*Problem:* All lines from the beginning of the listing through the line with "COL = SC.collection" are to be copied word for word; the pictures are not.

*Data provided:*
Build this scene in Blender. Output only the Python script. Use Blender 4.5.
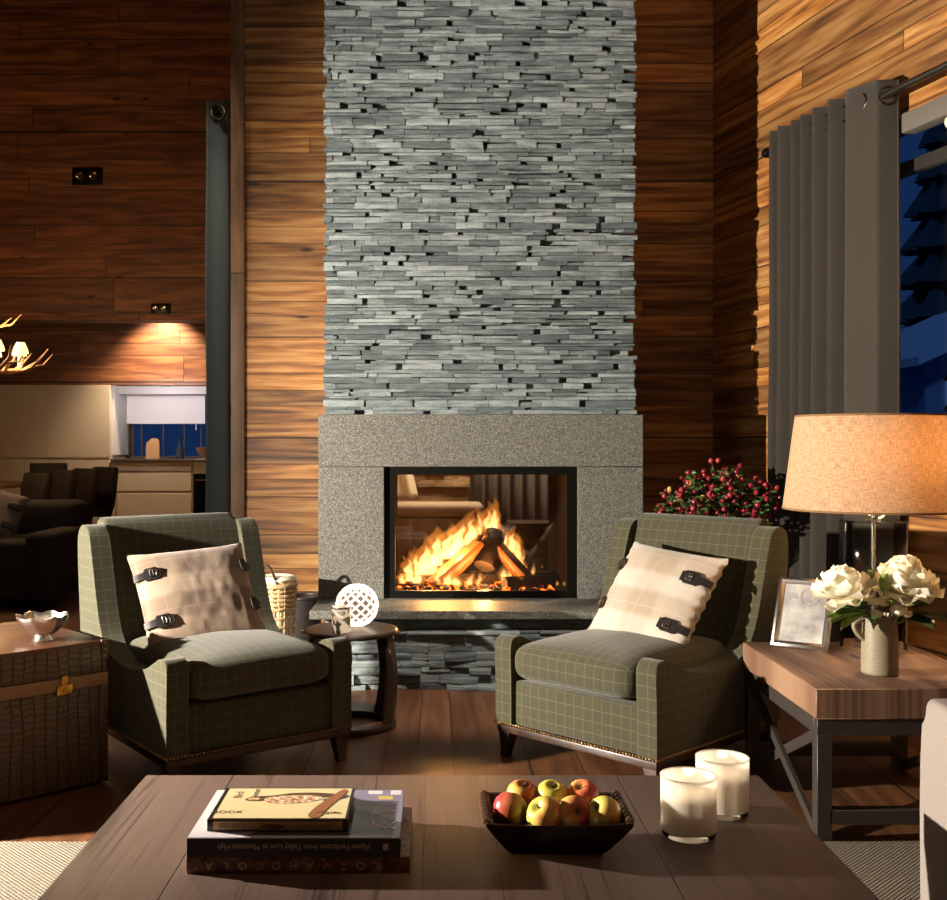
import bpy, bmesh, math, random
from mathutils import Vector, Matrix, noise
PI = math.pi
for o in list(bpy.data.objects):
    bpy.data.objects.remove(o)
SC = bpy.context.scene
COL = SC.collection

# ------------------------------------------------------------------ camera, world, lights, exposure
FPX, VX, VY, EYE = 1080.0, 434.0, 445.0, 1.2
cam_d = bpy.data.cameras.new('camera')
cam_d.sensor_fit = 'HORIZONTAL'; cam_d.sensor_width = 36.0
cam_d.lens = FPX / 947 * 36.0
cam_d.shift_x = (473.5 - VX) / 947; cam_d.shift_y = (VY - 450) / 947
cam_d.clip_start = .05; cam_d.clip_end = 200
cam = bpy.data.objects.new('camera', cam_d); COL.objects.link(cam)
cam.location = (0, 0, EYE); cam.rotation_euler = (PI / 2, 0, 0)
SC.camera = cam

w = bpy.data.worlds.new('night_sky'); SC.world = w; w.use_nodes = True
_wn = w.node_tree
_bg = _wn.nodes['Background']
_bg.inputs[0].default_value = (.012, .045, .16, 1); _bg.inputs[1].default_value = .45

def lamp(name, kind, loc, power, color, target=None, **kw):
    d = bpy.data.lights.new(name, kind); d.energy = power; d.color = color
    for k, v in kw.items(): setattr(d, k, v)
    o = bpy.data.objects.new(name, d); COL.objects.link(o); o.location = loc
    if target is not None:
        o.rotation_euler = (Vector(target) - Vector(loc)).to_track_quat('-Z', 'Y').to_euler()
    return o
WARM = (1.0, .70, .42)
lamp('spot_from_the_left', 'SPOT', (-3.3, 2.83, 1.28), 2500, (1.0, .90, .76), (1.2, 4.40, 1.25), spot_size=math.radians(98), spot_blend=.65, shadow_soft_size=.035)
lamp('spot_over_the_stone', 'SPOT', (.24, 4.9, 5.9), 120, (.86, .95, 1.0), (.24, 5.75, 2.3), spot_size=math.radians(50), spot_blend=.6, shadow_soft_size=.06)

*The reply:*
Build this scene in Blender. Output only the Python script. Use Blender 4.5.
import bpy, bmesh, math, random
from mathutils import Vector, Matrix, noise
PI = math.pi
for o in list(bpy.data.objects):
    bpy.data.objects.remove(o)
SC = bpy.context.scene
COL = SC.collection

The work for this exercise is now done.